It's deeper than theta cycles, I think.

I am going to assume that $N$ is prime to $p$ -- you don't say this in your question but most of my answer assumes this in a very serious way.

If $f$ is ordinary then the space of oldforms attached to $f$ at level $Np$ has dimension 2 and contains one ordinary and one non-ordinary form. Hida theory tells you that if there are no forms congruent to $f$ in weight $k$ and level $Np$ then the space of forms of weight $k+(p-1)$ and level $Np$ will also then contain one ordinary form congruent to $f$ (and only one). This form must be $p$-old, because newforms have big slope at big weight, and there's your explanation for the one form.
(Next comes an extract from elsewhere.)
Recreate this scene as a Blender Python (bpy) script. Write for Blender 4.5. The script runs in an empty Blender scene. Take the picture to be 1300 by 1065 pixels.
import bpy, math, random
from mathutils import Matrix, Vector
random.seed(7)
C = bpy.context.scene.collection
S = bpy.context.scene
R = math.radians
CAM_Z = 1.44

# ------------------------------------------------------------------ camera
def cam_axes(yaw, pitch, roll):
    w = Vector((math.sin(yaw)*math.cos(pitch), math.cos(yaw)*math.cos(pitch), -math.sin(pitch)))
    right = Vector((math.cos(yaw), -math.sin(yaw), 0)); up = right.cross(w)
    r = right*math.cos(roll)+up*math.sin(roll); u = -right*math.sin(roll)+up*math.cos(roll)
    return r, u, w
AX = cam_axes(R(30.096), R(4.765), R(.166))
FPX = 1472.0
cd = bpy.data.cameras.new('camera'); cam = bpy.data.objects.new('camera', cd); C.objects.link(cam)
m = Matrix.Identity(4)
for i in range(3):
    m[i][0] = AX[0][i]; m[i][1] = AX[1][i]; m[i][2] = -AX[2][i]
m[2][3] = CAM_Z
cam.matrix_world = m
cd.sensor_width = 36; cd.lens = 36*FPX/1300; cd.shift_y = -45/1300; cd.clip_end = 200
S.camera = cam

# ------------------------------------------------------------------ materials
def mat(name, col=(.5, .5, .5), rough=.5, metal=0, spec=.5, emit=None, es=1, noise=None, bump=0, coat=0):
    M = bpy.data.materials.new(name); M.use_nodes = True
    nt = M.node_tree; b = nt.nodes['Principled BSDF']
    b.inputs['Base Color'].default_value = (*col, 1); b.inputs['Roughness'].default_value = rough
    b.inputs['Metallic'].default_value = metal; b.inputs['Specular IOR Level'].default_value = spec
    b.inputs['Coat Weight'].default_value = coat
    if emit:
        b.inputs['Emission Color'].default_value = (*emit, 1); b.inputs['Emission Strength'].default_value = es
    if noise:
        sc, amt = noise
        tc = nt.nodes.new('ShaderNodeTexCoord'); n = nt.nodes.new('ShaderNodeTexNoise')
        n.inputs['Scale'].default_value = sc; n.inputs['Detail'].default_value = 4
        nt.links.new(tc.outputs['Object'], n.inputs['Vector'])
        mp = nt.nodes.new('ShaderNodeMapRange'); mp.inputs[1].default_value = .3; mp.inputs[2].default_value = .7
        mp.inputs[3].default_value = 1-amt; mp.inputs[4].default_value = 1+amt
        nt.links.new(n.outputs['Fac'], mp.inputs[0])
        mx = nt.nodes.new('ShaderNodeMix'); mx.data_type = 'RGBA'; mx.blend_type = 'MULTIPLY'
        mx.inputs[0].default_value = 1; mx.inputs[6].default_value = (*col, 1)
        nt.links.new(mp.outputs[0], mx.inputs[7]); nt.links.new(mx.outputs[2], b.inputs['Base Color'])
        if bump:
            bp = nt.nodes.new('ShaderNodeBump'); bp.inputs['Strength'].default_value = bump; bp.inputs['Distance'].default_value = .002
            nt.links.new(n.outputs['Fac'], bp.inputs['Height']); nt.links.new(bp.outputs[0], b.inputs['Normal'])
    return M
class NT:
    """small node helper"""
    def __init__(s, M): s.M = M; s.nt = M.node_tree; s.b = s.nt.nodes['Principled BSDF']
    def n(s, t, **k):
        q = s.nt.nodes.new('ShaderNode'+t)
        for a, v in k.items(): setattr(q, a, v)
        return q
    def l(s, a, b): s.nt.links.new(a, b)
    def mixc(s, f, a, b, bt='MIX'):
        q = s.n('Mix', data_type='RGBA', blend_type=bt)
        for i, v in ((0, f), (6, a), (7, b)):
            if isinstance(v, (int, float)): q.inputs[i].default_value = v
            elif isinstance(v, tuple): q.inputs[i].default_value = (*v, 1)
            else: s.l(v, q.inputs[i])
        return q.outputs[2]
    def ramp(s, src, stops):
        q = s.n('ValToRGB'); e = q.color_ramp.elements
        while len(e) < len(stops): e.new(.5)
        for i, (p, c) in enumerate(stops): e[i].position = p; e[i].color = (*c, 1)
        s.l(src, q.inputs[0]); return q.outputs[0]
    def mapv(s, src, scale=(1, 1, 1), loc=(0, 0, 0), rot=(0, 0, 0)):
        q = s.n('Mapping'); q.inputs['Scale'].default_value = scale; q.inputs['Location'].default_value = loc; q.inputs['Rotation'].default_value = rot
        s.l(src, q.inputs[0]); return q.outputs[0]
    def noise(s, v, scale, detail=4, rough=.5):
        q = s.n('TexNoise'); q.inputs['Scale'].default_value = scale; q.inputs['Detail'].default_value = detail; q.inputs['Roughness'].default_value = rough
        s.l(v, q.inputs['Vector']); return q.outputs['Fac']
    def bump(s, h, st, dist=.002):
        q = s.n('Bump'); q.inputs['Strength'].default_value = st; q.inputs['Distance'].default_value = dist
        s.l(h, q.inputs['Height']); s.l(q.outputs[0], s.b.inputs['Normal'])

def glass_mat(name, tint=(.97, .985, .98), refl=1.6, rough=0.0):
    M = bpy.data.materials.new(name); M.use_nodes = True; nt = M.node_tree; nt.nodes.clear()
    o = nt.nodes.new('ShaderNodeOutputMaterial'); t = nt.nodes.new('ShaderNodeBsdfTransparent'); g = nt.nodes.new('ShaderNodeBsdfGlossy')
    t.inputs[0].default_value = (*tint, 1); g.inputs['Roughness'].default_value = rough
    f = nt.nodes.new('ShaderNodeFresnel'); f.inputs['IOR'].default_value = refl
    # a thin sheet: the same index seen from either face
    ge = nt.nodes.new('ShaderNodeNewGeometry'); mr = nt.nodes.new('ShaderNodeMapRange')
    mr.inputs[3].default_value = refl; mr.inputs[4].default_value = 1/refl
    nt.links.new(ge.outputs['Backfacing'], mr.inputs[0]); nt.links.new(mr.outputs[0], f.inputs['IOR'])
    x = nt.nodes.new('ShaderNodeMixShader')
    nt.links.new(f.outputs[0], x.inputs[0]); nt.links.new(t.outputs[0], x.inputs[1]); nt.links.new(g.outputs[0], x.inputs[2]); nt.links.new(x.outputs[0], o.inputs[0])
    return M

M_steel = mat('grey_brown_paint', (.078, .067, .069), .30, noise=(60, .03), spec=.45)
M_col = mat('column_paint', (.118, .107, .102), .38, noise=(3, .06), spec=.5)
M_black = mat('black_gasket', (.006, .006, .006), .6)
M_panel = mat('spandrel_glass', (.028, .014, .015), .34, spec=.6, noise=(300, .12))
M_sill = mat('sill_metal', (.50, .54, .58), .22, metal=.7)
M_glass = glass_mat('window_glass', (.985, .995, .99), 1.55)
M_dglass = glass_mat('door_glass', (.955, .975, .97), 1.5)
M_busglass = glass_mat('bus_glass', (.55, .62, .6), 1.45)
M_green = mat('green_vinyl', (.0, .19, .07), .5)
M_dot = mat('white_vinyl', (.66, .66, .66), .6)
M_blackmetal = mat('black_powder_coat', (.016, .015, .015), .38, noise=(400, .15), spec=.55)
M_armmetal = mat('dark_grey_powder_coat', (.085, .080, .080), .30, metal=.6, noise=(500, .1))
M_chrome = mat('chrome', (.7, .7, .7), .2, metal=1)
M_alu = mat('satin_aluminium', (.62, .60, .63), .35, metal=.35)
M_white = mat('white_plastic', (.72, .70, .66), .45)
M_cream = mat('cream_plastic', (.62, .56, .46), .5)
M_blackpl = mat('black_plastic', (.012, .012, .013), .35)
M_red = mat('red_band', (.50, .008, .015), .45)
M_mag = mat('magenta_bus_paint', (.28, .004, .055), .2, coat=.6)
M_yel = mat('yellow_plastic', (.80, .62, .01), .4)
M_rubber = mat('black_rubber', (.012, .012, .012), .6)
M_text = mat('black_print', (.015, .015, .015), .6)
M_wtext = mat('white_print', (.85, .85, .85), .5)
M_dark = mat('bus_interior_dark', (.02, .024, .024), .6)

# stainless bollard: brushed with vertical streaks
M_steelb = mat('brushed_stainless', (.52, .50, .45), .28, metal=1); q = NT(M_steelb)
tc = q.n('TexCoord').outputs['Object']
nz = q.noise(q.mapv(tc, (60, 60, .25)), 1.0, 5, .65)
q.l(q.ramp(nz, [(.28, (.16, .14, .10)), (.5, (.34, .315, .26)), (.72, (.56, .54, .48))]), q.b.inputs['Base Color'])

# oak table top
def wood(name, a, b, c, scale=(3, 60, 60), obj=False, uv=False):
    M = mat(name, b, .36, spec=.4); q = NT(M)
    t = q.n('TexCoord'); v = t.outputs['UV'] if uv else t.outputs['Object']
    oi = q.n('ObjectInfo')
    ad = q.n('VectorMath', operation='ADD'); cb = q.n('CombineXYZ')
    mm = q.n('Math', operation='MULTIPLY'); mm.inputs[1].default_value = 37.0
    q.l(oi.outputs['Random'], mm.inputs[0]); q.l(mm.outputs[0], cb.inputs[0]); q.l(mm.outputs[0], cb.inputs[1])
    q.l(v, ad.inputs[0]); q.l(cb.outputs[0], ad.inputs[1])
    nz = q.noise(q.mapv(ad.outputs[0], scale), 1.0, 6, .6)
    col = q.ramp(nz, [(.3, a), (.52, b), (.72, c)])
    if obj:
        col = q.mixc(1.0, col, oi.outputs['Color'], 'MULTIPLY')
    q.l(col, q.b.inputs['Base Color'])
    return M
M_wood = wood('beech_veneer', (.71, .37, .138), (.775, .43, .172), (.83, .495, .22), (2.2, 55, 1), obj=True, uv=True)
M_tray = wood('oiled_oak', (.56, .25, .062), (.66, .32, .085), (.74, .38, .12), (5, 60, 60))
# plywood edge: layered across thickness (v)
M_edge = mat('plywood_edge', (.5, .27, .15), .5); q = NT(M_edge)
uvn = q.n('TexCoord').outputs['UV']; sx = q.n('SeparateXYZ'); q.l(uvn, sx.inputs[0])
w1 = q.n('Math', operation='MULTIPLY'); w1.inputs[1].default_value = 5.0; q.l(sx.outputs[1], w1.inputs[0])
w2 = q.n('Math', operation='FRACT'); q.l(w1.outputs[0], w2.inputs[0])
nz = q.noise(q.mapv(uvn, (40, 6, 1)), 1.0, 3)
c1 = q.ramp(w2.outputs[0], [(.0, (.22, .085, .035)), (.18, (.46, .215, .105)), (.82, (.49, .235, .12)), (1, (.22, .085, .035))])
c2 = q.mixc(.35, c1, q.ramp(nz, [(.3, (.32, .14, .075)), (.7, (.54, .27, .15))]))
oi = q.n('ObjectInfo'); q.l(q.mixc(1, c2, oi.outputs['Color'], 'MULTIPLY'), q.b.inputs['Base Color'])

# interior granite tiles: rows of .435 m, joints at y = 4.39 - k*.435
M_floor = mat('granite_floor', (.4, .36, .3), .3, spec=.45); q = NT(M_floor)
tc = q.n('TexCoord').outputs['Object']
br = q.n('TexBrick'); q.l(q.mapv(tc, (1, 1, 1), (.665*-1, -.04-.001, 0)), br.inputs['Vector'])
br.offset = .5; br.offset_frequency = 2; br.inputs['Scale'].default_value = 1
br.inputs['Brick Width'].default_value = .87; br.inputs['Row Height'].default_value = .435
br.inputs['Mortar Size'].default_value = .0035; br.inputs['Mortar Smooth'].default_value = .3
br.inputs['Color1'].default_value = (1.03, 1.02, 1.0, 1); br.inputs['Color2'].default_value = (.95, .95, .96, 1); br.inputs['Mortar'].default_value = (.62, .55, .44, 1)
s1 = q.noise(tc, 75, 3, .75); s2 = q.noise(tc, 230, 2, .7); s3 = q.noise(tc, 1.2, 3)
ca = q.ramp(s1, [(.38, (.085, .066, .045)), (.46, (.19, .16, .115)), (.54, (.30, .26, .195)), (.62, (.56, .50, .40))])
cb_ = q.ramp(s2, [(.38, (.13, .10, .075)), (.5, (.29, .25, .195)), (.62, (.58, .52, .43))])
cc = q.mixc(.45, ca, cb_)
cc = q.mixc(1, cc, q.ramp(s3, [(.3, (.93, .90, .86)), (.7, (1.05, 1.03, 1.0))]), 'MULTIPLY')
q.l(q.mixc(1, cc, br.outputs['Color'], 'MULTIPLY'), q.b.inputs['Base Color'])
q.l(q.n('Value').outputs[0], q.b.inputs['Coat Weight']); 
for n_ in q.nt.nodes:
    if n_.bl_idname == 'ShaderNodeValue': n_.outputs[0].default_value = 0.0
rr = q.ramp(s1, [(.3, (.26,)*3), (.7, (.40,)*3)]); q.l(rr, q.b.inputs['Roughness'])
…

The non-ordinary case is deeper. Results of Fontaine/Edixhoven (see Edixhoven's Inventiones article on the weights in Serre's conjectures) tell you that the Galois representation attached to $f$ is irreducible even when restricted to a decomposition group at $p$ and furthermore on inertia it's $\omega_2^{k-1}$ plus its conjugate, with $\omega_2$ a niveau 2 character (see Serre's paper on Serre's conjecture, Duke 1987). The eigenform produced by "Deligne-Serre" (really just the going down theorem for finite flat $\mathbf{Z}_p$-algebras) has to have some slope. But the $p$-adic Langlands program is now sufficiently developed for $GL(2,\mathbf{Q}_p)$ that we can say a lot about this slope. Indeed, a theorem of Breuil [a convenient reference for this is Berger's recent Seminaire Bourbaki talk: http://perso.ens-lyon.fr/laurent.berger/articles/article17.pdf Theoreme 5.2.1 part 3] shows that if $k>2$ then the slope of the weight $k+p-1$ form is forced to be strictly between 0 and 1. But this means that the slope is not an integer and hence the Deligne-Serre form has at least one other Galois conjugate and often precisely one by the general principle that if you only look at a few examples, then things will probably only be as complicated as they have to be. The Galois conjugate will give rise to a mod $p$ representation isomorphic to a conjugate of the mod $p$ representation attached to $f$, but your assumption about the coefficient field being the rationals mean that the mod $p$ representation attached to $f$ is defined over $GL(2,\mathbf{F}_p)$ and hence hitting with Galois doesn't move anything. Hence one is forced to get at least two, and probably in many cases exactly two, non-ordinary forms giving rise to the Galois representation in weight $k+p-1$.